Gather, from the listing beneath this task, every line holding the string "Write".

--- START OF Records for the task ---

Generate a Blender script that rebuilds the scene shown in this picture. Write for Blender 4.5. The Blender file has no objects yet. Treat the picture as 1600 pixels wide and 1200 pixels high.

--- END OF Records for the task ---
--- START OF Records for the task ---

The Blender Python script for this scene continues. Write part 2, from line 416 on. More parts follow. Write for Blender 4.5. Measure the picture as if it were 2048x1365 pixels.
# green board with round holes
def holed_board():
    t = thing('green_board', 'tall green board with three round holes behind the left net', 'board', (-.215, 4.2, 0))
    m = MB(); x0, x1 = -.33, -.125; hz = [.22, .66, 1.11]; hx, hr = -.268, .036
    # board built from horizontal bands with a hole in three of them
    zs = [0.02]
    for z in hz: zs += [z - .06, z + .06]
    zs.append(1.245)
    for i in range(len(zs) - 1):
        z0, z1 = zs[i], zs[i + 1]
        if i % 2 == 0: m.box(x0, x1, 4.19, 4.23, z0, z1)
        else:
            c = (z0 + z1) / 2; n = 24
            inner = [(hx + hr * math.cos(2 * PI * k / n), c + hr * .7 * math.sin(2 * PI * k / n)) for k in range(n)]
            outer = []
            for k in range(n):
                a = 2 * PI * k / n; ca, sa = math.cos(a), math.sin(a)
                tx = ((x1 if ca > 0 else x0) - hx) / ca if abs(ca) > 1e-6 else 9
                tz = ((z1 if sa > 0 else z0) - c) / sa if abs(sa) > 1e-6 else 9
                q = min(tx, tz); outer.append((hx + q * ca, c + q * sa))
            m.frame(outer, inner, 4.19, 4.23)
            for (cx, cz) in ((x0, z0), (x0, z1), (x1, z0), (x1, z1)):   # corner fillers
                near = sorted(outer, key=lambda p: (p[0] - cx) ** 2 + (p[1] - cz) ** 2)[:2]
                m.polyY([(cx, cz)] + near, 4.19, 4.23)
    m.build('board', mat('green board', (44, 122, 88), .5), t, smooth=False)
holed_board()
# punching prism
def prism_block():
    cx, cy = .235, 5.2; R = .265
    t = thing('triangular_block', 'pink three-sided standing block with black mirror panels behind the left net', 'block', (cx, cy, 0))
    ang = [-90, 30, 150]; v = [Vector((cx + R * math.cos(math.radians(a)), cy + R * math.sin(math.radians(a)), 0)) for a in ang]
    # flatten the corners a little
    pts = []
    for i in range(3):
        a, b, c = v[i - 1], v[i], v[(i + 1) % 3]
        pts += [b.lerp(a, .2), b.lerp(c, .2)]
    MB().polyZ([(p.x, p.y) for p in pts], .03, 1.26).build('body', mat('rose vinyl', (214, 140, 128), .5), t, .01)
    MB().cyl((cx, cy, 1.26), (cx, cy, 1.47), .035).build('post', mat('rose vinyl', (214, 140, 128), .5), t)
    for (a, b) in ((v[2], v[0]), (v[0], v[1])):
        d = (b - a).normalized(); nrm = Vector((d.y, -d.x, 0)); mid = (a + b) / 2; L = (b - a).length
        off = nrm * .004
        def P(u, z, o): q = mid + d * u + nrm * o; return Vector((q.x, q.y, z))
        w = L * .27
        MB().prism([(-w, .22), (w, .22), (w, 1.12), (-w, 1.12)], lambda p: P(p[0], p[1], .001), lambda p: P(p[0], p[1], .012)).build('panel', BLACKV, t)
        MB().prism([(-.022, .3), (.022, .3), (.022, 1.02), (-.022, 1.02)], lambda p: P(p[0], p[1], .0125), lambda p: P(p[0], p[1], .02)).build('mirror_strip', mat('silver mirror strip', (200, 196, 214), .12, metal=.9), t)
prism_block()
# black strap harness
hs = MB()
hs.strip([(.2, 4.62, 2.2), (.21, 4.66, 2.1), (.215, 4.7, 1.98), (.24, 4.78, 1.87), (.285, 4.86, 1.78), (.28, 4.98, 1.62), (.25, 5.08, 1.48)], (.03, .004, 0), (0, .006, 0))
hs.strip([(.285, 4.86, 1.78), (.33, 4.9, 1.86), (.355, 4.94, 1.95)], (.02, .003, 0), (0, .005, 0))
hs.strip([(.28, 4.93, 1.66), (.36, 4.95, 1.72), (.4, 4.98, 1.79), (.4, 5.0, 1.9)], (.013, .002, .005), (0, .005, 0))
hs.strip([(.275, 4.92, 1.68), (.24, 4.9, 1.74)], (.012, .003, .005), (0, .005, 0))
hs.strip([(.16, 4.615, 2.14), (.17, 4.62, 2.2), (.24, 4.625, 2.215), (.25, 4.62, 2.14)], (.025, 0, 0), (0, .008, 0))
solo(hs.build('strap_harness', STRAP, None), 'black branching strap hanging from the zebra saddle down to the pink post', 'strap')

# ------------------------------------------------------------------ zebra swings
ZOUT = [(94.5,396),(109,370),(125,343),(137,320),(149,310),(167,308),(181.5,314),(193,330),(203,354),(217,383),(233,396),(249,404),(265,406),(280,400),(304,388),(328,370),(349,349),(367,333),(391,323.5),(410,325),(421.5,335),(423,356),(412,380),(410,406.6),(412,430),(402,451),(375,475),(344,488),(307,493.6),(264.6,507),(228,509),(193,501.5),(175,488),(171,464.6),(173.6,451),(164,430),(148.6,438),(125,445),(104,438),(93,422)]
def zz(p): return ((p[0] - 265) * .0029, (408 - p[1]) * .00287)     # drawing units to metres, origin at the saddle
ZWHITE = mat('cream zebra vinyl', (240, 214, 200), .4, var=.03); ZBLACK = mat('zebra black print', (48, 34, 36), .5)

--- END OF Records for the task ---

Expected answer =
Generate a Blender script that rebuilds the scene shown in this picture. Write for Blender 4.5. The Blender file has no objects yet. Treat the picture as 1600 pixels wide and 1200 pixels high.
The Blender Python script for this scene continues. Write part 2, from line 416 on. More parts follow. Write for Blender 4.5. Measure the picture as if it were 2048x1365 pixels.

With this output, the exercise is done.